Estonia: GDP declines at a slower rate in Q1
GDP fell at a more moderate pace of 3.2% year on year in the first quarter, improving from the 4.1% contraction recorded in the fourth quarter of last year. The improvement came in spite of worsening contractions in private spending and investment.
On the domestic front, household spending fell 1.9% in the first quarter, which was below the fourth quarter’s 1.5% contraction. Moreover, fixed investment contracted 3.4% in Q1, marking the worst result since Q2 2022 (Q4 2022: +13.1% yoy). In contrast, public spending bounced back, growing 0.2% in Q1 (Q4 2022: -1.3% yoy).

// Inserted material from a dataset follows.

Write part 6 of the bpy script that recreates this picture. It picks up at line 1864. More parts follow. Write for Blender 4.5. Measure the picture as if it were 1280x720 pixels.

On the external front, exports of goods and services slid at a softer rate of 6.9% in Q1 (Q4 2022: -7.3% yoy). Conversely, imports of goods and services deteriorated, contracting 7.3% in Q1 (Q4 2022: +3.6% yoy), marking the worst performance in over two years.
On a seasonally adjusted quarter-on-quarter basis, GDP dropped 0.6% in Q1, following the previous quarter’s 1.0% decrease. Q1’s reading marked the smallest contraction since Q4 2021.
Looking ahead, our panel anticipates the economy will decline again year on year in Q2, before rebounding in the second half of the year. Throughout the remainder of 2023, stubborn price pressures, tighter monetary conditions and weakening activity across Europe will stifle growth prospects. Energy prices, the global economic outlook and additional spillovers from the war in Ukraine are key factors to watch.
Analysts at Scope Ratings commented on the outlook:
“This year, Scope expects some recovery in economic activity, which will though be restrained by lasting effects of high inflation and the cost-of-living crisis. While robust wage growth will gradually reduce the erosion of purchasing power following the price shock last year, this will also contribute to erode external competitiveness, dampening exports amid timid external demand. In addition, tight financing conditions are likely to discourage investment, though this will in part be offset by the ramping up of EU funds inflows.”